TORONTO -- Home sales across the country declined marginally last month, continuing a recent trend toward a gradual cooling in what had been a red hot market, according a study issued Wednesday by the Canadian Real Estate Association.

Overall, CREA said resale housing numbers were down just 0.01 per cent in July compared with June, although non-seasonally adjusted sales were up 3.3 per cent last month compared with July 2011.

And, although prices were above year-ago levels in most markets, they were off recent peaks in what had been the booming Greater Vancouver and Greater Toronto areas.

CREA said the number of newly listed homes on its Multiple Listing Service fell 3.3 per cent from June to July, while the national average home price was two per cent lower than in July 2011.

"Stable sales combined with fewer new listings firmed the national housing market, keeping it in balanced market territory,'' CREA said in its monthly report.

It added that the number of local housing markets was roughly evenly split between those that saw month-over-month gains and those that posted monthly declines.

The latest CREA figures appeared to confirm observations and predictions by Canada Mortgage and Housing Corp., which on Tuesday forecasted a moderate slowdown in both new-home construction as well as sales of existing homes.

CMHC has been saying for some time that it expects housing prices in most markets will grow more slowly than they have been recently.

It says housing starts and home sales have been strong in 2012 _ particularly when it comes to multiple-dwelling units such as condos and apartments _ but will soften moderately in coming months into 2013.

Based on data compiled by the Canadian Real Estate Association, CMHC said Tuesday that it expects about 466,600 units of existing housing to be sold this year and 469,600 units in 2013.

"Balanced market conditions in most local housing markets will result in a slowing in house price growth as well,'' said Mathieu Laberge, CMCH's deputy chief economist.

CMHC provides various levels of mortgage insurance to protect lenders from defaults by home buyers.

Various factors, including affordability and exhaustion of pent-up demand have been cited for the gradual decline. A number of regulatory changes that have gradually tightened lending rules are also believed to be having an effect.

"Recent changes to mortgage regulations were widely expected to temper sales and prices in Greater Toronto and Greater Vancouver, and the data released today confirms that,'' CREA president Wayne Moen said.

Gregory Klump, CREA's chief economist, said recent regulatory changes mean some first-time home buyers may have difficulty qualifying for mortgage financing due to shortened amortization periods.

"As the lynchpin of the housing market, lower first-time buying activity will have knock-on effects over the rest of the market,'' he said, adding that it will likely take more time for buyers looking to upgrade to sell their current home.

Meanwhile, the association said that nationally, resale inventories, or the time it would take to sell current inventories at the current sales rate was 6.1 months at the end of July, unchanged from the June reading.

The inventory measure has been hovering around six months since the end of 2010.

Average sale prices in July were up from levels of a year ago in about seven of every 10 local markets, but falling sales in Greater Vancouver continued to impact the national average price.

The national average price for homes sold in July 2012 was $353,147, down two per cent from the same month last year.
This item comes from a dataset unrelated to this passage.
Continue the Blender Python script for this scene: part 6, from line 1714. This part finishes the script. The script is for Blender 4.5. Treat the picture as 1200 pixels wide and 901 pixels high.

Excluding Greater Vancouver from the calculation, the national average price was up 1.1 per cent year over year.

Meanwhile, the MLS Home Price Index, which tracks prices in five of Canada's most active housing markets _ Greater Vancouver, the Fraser Valley, Calgary, Greater Toronto, and Montreal _ was up 4.5 per cent year-over year in July.

"This was the third time in as many months that the year-over-year gain shrank, and marks the slowest rate of increase in over a year,'' with gains moderated in all housing categories, CREA said.

One and two-storey single family homes posted the strongest year-over-year growth in July, with two-storey single family home prices up 5.8 per cent and one-storey single family prices up 5.6 per cent.

Prices for townhouse and apartment units continue to see more modest gains, rising 2.5 per cent and 2.2 per cent respectively.

The HPI posted the largest year-over-year increase in Greater Toronto at 7.1 per cent, followed by Calgary at six per cent. Lower increase were posted in the Fraser Valley (2.5 per cent), Montreal (2.1 per cent), and Greater Vancouver (0.6 per cent).

However, on a month-over-month basis, prices were down everywhere but Calgary and the Fraser Valley, up 0.3 and 0.14 per cent respectively.

Elsewhere, prices were down month over month by 0.46 per cent in Montreal, 0.33 per cent in Greater Toronto and 0.74 per cent in Greater Vancouver.